M. Roland Combier a précisé, à l'intention de M. Marcel Deneux, que l'insaisissabilité de l'habitation principale pouvait être un obstacle à une cession ; Mme Catherine Lion a ajouté qu'une telle mesure aurait de surcroît pour effet de favoriser l'agrandissement des exploitations plutôt que l'installation d'agriculteurs. Elle a, en outre, précisé que la possibilité de la mention géographique devait être étendue aux labels, dans la mesure où elle existait pour tous les produits " basiques ".

En réponse à M. Michel Souplet, rapporteur, M. Roland Combier a insisté sur la nécessité de clarifier les systèmes de retraites agricoles, et s'est prononcé en faveur d'une retraite complémentaire obligatoire.

Souscrivant aux conclusions du rapport de M. Régis Bouche sur l'agriculture face aux risques climatiques, il s'est prononcé en faveur d'une " assurance récolte ", et d'une expérimentation " d'assurance chiffre d'affaires ".
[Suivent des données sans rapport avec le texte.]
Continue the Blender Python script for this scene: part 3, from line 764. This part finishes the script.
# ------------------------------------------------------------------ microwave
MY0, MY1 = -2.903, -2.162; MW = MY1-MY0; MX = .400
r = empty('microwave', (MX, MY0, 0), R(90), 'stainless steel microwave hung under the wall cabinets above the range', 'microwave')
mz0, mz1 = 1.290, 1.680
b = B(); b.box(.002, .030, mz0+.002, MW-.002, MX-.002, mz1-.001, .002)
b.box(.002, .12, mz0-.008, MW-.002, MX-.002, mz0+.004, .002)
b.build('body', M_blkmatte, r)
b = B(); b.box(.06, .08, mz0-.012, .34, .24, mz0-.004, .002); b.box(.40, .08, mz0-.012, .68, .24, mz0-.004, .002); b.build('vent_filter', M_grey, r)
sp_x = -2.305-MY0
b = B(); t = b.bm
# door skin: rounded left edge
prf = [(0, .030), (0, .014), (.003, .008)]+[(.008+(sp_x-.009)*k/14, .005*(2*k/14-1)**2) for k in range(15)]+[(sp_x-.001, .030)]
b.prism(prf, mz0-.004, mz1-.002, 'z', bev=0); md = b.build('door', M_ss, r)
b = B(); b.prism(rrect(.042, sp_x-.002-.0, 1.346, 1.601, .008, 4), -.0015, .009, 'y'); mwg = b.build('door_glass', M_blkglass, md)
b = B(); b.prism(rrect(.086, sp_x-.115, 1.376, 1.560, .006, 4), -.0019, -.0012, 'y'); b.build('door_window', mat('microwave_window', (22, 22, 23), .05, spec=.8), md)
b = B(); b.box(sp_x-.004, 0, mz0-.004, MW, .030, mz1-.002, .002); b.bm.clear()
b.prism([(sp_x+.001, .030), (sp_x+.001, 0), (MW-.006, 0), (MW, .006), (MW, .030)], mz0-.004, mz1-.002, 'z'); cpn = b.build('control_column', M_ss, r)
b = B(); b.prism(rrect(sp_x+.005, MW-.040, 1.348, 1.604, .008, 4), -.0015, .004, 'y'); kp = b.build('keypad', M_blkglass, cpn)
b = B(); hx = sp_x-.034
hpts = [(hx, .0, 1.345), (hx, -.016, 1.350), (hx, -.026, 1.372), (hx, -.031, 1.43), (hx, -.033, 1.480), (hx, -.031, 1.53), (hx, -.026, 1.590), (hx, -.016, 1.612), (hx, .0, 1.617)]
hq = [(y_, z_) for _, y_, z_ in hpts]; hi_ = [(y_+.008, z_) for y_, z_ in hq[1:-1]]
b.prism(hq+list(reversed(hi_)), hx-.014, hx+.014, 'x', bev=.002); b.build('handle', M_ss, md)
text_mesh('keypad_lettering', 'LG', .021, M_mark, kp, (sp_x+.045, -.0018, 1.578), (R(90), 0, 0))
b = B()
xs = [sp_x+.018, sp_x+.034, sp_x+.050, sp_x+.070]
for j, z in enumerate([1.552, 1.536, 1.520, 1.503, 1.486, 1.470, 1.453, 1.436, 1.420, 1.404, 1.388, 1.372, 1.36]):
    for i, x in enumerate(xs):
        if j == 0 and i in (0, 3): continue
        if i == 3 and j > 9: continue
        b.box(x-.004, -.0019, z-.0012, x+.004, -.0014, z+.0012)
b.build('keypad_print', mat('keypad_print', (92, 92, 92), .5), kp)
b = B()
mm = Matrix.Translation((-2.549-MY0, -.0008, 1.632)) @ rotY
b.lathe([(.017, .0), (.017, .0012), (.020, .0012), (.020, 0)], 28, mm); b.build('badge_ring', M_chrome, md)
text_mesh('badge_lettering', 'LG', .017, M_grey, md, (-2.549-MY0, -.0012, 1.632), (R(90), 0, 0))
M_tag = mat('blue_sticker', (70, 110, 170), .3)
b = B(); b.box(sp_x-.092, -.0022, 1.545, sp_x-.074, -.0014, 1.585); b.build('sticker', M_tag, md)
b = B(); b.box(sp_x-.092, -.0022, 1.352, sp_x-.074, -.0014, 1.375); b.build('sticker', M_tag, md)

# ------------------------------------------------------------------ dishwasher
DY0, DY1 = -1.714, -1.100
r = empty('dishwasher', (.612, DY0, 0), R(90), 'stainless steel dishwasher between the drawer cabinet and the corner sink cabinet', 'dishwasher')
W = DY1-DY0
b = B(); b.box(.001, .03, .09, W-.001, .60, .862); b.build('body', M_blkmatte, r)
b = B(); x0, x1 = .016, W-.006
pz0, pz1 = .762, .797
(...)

Il a enfin précisé que le projet de loi d'orientation pour l'aménagement et le développement durable du territoire témoignait d'une perception " en creux " de l'espace rural, d'où ses réserves concernant un éventuel lien entre les deux projets de loi.

En réponse à M. Marcel Deneux, Mme Catherine Lion, directeur adjoint de la CFCA, a rappelé que le projet de loi transposait, pour partie, deux décrets d'exemption. Elle a reconnu que le ministère des finances était réservé sur ce sujet.

M. Jean Huchon, président, a insisté sur l'importance des relations entre la grande distribution et les producteurs.

M. Joseph Ballé, président de la confédération nationale de la mutualité, de la coopération et du crédit agricole (CNMCCA), et président de la confédération française de la coopération agricole (CFCA), en guise de conclusion, a également insisté sur cette concentration de la distribution et sur la nécessité, pour les producteurs, de s'y adapter.